Now, I said it worked for me. And it does, as a personal development server, it’s just fine, there’s no problem of security, because it’s behind a router, so you can go ahead and punch as many holes and chown as many files as you want. But, I need to know how to do this stuff securely for the actual web. Not only that, but I want to get to know more than just PHP. So, I took it upon myself to fiddle with Apache, decided it wasn’t enough and installed Bind9. I tried to set it up so that on computers that know how I can redirect URL requests to the server. And that’s where I killed it.
Yep, me and my non-knowledge ended up in me messing with a config file somewhere that messed up Bind which in turn made Apache angry, and the whole thing stopped accepting requests made to the machine’s IP address. So, I whipped out my CD again and clean installed the thing, that was yesterday. About once an hour I’ve given up trying to get everything the way I want with the amount of wrong turns I’ve made, and it takes about five minutes to install a clean version of the whole server. So, I think as of this writing I’m on the 11th install on this poor old system.
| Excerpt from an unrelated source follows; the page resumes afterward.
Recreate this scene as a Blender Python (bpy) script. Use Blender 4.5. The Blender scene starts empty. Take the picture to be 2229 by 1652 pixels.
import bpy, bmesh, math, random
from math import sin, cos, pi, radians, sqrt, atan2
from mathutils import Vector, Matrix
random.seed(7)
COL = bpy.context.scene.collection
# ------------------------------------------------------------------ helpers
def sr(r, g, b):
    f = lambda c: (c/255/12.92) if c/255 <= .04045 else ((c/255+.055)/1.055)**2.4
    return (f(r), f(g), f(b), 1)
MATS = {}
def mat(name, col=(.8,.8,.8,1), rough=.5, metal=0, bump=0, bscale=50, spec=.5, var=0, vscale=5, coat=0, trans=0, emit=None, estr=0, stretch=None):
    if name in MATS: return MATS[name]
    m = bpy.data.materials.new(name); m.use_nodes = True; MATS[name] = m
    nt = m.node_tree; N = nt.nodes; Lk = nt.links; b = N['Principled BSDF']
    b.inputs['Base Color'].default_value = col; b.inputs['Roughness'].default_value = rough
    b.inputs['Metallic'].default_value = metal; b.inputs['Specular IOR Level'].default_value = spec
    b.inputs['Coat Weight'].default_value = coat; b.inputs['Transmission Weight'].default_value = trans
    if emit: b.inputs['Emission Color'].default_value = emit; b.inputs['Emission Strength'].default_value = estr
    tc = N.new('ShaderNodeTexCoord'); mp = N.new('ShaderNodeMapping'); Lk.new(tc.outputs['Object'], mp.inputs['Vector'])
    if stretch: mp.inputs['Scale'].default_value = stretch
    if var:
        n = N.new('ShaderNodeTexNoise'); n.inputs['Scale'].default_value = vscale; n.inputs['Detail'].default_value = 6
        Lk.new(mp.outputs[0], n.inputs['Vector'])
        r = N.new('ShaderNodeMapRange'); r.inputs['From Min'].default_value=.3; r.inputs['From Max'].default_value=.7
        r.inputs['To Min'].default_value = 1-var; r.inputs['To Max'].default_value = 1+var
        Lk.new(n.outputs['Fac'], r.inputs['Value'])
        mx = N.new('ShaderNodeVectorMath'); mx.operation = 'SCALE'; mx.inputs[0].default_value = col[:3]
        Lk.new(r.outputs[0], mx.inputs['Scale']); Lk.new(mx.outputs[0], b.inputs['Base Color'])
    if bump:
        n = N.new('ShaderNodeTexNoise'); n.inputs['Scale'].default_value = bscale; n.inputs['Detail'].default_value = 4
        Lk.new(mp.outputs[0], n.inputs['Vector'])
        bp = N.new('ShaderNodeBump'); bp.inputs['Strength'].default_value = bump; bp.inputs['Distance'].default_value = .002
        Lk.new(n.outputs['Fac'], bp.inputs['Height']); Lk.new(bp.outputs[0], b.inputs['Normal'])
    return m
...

In other news, I can write a little bit of PHP, so if you want to hire me, I need the money, I type fast and since I’m colour blind I won’t question you on your design choices. Still working on payment though, I’m eventually making it over to my bank to get the online thing setup (because I waited too long to make my profile, or something, so I have to go in and talk to them) and then I hope I can link it to a Paypal or Google Checkout account.
I know I’ve said this before, but I’m going to try to update this blog a little more, you know, build a community and stuff like that. Because, I need people who I can crawl to when I’ve decided that Linux is hard and I need somebody to walk me through the basics again, and again, and again.